Meanwhile, the Executive Committee had been receiving several applications for assistance from young men desiring ministerial training. By May, 1820, fourteen had been accepted as beneficiaries of the Society, that is, all or part of their expenses were paid out of its treasury. Since the Society did not yet have its own institution, they studied with Hascall, Kendrick, Clark, and the Rev. Elon Galusha in Whitesboro.
With the selection of Hamilton as the site for the school, it became necessary to obtain a full-time instructor. The Executive Committee sought in vain to engage at least three of the most promising young men in the denomination, one of whom, Stephen W. Taylor, some years later, became an outstanding teacher and president of their institution as well as the first executive officer of Lewisburg (Bucknell) University. The Committee finally fell back on Daniel Hascall “whose services thus far have been acceptable.” With ten young men, he began formal instruction on May 1st, 1820. Meeting in the third story over the Hamilton Academy, erected by the citizens of the village as per their agreement, Hascall, his students, and classroom represented the embodiment of the ideal cherished by the founders of the Education Society since 1817.
Colgate University had now come into being, though in a form vastly different from that of 1969. The first stage in its development was over.
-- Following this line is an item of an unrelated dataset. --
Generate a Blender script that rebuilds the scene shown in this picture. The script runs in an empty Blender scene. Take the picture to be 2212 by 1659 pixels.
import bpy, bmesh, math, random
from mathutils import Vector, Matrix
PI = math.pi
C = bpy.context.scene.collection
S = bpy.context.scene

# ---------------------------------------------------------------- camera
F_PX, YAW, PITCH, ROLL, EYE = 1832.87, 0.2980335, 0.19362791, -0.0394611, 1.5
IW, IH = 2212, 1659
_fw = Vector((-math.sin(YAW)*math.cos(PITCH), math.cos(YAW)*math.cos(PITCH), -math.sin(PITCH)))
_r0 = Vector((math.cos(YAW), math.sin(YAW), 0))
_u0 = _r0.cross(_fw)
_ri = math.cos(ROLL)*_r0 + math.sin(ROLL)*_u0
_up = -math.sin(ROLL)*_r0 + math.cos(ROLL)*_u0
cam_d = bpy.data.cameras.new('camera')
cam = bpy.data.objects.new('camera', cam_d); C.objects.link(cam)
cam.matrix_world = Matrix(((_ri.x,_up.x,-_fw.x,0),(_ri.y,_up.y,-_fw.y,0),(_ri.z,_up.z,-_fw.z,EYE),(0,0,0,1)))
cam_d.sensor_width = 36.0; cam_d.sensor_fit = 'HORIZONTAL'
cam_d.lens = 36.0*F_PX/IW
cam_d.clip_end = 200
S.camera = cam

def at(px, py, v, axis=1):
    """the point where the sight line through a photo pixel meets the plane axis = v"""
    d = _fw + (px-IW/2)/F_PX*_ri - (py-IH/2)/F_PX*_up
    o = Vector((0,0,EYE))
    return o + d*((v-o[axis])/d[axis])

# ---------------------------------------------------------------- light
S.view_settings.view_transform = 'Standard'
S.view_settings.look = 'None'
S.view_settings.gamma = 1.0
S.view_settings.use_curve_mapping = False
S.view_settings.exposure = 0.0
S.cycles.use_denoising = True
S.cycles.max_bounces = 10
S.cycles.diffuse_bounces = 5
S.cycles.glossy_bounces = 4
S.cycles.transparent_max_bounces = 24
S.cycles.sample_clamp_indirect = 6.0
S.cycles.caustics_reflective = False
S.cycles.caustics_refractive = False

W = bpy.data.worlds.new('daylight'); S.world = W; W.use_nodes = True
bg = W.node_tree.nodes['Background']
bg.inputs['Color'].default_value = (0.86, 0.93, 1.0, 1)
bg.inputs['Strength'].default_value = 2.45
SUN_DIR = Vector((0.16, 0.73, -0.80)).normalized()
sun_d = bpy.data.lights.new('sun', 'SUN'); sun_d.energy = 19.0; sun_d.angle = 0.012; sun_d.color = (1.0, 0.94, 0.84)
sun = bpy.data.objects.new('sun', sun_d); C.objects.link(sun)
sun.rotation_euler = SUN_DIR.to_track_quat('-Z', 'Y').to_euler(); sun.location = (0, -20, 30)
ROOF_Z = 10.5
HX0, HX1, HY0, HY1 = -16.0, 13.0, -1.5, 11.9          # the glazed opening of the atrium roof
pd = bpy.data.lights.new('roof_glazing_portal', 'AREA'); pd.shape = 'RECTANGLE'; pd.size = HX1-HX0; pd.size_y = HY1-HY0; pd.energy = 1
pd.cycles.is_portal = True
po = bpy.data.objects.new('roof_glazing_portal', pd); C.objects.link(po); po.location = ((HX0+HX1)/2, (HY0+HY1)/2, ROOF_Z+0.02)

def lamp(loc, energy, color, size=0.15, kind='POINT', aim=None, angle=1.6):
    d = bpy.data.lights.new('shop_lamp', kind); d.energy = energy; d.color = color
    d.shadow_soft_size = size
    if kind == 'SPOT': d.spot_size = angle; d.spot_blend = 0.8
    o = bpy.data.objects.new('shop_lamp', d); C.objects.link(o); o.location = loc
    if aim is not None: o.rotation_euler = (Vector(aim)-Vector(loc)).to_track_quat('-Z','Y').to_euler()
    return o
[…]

Daniel Hascall, Nathaniel Kendrick and their associates on the Executive Committee could report that though they were conscious “of a want of wisdom, to manage with any correctness, the unadjusted and complicated concerns of this infant Institution” they had “been much encouraged in the belief, that God has hitherto made it the care of his fostering providence.”*
* Baptist Education Society, Annual Report, 1820, 3, 7.